> **BRIEF**:
In the listing that follows, the range to quote begins at the line that has "Keep writing the" and ends after the line that has "tag(obj('screw_heads', bm, M_nut, st, smooth=40))"; quote it verbatim and add nothing.

— Start INFORMATION PROVIDED —

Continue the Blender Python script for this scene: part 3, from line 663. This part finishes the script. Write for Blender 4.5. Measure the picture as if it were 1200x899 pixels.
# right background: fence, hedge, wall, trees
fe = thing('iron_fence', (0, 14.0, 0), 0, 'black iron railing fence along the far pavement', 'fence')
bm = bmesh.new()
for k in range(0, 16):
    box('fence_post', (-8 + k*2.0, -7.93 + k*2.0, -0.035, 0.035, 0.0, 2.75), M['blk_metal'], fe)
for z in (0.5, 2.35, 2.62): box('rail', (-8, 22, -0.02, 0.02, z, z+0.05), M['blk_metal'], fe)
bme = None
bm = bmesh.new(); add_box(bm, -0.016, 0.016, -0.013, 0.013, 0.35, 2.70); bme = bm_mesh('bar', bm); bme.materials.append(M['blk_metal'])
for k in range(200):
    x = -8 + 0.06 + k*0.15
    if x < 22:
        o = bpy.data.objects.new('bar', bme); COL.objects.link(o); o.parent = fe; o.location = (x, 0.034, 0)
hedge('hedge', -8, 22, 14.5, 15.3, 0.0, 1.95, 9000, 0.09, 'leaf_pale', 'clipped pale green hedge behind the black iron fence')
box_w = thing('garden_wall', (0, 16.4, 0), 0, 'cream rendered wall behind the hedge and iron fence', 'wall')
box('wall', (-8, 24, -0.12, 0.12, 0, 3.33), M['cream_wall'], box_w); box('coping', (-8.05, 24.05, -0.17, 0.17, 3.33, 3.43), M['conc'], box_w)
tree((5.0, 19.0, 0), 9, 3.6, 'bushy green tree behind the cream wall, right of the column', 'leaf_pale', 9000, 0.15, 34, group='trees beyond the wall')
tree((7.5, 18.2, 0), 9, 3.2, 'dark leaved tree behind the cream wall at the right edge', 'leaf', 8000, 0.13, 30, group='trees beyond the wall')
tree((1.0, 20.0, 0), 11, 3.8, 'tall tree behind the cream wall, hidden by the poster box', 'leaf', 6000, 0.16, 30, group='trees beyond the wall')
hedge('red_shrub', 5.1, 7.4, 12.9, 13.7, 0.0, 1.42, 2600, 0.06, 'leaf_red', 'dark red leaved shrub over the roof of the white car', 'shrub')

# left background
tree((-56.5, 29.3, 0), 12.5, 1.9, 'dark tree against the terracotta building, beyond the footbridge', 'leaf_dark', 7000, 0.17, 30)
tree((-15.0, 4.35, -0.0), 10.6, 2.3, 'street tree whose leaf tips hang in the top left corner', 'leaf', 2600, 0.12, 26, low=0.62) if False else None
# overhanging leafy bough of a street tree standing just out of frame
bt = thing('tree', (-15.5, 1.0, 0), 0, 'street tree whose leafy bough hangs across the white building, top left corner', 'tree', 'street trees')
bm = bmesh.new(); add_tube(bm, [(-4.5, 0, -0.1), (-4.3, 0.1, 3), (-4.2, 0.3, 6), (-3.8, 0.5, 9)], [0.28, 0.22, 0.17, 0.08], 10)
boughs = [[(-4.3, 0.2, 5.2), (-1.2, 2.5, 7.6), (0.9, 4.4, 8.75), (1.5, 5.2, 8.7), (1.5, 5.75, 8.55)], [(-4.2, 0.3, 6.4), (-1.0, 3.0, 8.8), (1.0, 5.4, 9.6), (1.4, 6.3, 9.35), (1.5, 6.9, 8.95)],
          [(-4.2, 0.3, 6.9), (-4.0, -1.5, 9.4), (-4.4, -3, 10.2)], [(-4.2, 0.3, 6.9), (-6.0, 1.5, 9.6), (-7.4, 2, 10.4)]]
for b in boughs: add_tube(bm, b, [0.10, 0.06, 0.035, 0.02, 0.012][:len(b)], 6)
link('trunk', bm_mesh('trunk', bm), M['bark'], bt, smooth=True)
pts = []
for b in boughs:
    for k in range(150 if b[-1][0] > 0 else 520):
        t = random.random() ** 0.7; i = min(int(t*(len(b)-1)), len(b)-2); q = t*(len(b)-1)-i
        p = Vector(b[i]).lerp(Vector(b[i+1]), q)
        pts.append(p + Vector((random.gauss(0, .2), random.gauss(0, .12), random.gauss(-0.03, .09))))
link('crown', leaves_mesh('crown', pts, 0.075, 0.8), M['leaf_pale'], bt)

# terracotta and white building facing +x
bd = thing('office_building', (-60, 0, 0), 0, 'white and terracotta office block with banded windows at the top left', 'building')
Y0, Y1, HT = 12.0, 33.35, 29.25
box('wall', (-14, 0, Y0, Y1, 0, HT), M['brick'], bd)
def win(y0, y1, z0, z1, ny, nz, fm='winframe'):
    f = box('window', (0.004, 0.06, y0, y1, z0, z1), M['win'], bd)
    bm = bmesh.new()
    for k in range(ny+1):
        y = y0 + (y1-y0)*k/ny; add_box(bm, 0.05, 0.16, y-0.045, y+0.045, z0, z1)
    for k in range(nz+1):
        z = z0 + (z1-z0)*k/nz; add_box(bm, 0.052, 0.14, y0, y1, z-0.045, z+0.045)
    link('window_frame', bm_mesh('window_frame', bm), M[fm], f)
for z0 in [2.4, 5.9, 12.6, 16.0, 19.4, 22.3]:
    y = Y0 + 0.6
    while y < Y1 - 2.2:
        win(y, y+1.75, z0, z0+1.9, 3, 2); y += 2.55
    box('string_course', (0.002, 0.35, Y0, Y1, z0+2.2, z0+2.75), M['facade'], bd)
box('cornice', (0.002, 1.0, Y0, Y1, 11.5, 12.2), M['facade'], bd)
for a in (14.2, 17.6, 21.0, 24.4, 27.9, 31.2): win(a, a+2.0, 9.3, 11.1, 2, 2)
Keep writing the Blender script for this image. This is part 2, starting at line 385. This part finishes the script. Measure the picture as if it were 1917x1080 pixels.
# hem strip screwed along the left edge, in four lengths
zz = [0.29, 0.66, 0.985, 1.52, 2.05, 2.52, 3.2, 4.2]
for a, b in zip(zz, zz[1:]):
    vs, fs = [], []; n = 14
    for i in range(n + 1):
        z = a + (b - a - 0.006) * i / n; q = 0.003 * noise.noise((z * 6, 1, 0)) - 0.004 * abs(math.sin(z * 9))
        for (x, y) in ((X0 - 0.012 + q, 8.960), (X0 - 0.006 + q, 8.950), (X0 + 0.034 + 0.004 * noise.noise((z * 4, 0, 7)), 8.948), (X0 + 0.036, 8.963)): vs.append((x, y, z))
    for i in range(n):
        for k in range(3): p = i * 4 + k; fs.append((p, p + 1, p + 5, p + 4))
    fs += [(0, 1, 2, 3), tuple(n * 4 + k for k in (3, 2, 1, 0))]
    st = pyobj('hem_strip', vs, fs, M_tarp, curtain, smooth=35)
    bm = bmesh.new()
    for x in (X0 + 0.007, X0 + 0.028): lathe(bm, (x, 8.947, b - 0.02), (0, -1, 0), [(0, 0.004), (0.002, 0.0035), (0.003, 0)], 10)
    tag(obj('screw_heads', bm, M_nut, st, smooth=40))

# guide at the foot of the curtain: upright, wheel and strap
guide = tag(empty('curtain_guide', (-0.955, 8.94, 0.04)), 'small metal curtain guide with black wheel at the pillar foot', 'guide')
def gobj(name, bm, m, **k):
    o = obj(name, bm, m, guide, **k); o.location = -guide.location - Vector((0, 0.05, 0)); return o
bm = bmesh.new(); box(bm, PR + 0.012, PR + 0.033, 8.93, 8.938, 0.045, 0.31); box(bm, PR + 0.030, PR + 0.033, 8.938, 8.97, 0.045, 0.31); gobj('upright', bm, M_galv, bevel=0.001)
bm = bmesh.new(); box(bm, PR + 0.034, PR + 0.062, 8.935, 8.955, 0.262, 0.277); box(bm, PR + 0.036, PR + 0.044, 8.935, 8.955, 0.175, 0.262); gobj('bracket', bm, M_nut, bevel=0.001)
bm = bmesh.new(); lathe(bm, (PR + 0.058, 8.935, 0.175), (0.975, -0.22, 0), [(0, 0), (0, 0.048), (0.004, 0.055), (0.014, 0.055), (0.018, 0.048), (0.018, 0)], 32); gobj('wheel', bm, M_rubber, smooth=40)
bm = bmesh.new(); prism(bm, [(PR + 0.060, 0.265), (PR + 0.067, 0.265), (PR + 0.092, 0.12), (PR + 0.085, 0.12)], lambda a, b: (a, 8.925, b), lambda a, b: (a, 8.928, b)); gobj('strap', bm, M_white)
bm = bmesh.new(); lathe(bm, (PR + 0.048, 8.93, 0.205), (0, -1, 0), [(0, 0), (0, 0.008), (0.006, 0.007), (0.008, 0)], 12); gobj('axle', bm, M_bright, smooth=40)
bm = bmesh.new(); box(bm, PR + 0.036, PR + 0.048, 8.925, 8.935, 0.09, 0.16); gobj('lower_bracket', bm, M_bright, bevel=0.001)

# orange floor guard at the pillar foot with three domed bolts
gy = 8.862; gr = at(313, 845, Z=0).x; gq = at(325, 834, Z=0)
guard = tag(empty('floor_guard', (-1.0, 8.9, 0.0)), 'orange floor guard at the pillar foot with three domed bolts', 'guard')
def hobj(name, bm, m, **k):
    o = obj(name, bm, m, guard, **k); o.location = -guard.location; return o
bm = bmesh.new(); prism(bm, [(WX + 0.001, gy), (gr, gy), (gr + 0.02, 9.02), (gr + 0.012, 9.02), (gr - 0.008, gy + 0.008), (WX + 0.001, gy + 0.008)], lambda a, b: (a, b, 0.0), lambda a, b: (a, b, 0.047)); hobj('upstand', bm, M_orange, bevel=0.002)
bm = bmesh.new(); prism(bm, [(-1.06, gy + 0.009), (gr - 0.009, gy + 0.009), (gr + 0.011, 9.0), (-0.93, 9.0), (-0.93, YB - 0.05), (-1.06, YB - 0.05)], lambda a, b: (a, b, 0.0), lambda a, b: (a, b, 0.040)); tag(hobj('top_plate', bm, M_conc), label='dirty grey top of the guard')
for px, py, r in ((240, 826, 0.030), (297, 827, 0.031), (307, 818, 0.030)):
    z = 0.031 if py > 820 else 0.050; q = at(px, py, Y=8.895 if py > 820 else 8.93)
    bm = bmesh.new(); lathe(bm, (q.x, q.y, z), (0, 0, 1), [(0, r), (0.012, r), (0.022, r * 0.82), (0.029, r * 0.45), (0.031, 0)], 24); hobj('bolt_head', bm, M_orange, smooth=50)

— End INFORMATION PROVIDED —

> **RESPONSE TO THIS TASK**:
Keep writing the Blender script for this image. This is part 2, starting at line 385. This part finishes the script. Measure the picture as if it were 1917x1080 pixels.
# hem strip screwed along the left edge, in four lengths
zz = [0.29, 0.66, 0.985, 1.52, 2.05, 2.52, 3.2, 4.2]
for a, b in zip(zz, zz[1:]):
    vs, fs = [], []; n = 14
    for i in range(n + 1):
        z = a + (b - a - 0.006) * i / n; q = 0.003 * noise.noise((z * 6, 1, 0)) - 0.004 * abs(math.sin(z * 9))
        for (x, y) in ((X0 - 0.012 + q, 8.960), (X0 - 0.006 + q, 8.950), (X0 + 0.034 + 0.004 * noise.noise((z * 4, 0, 7)), 8.948), (X0 + 0.036, 8.963)): vs.append((x, y, z))
    for i in range(n):
        for k in range(3): p = i * 4 + k; fs.append((p, p + 1, p + 5, p + 4))
    fs += [(0, 1, 2, 3), tuple(n * 4 + k for k in (3, 2, 1, 0))]
    st = pyobj('hem_strip', vs, fs, M_tarp, curtain, smooth=35)
    bm = bmesh.new()
    for x in (X0 + 0.007, X0 + 0.028): lathe(bm, (x, 8.947, b - 0.02), (0, -1, 0), [(0, 0.004), (0.002, 0.0035), (0.003, 0)], 10)
    tag(obj('screw_heads', bm, M_nut, st, smooth=40))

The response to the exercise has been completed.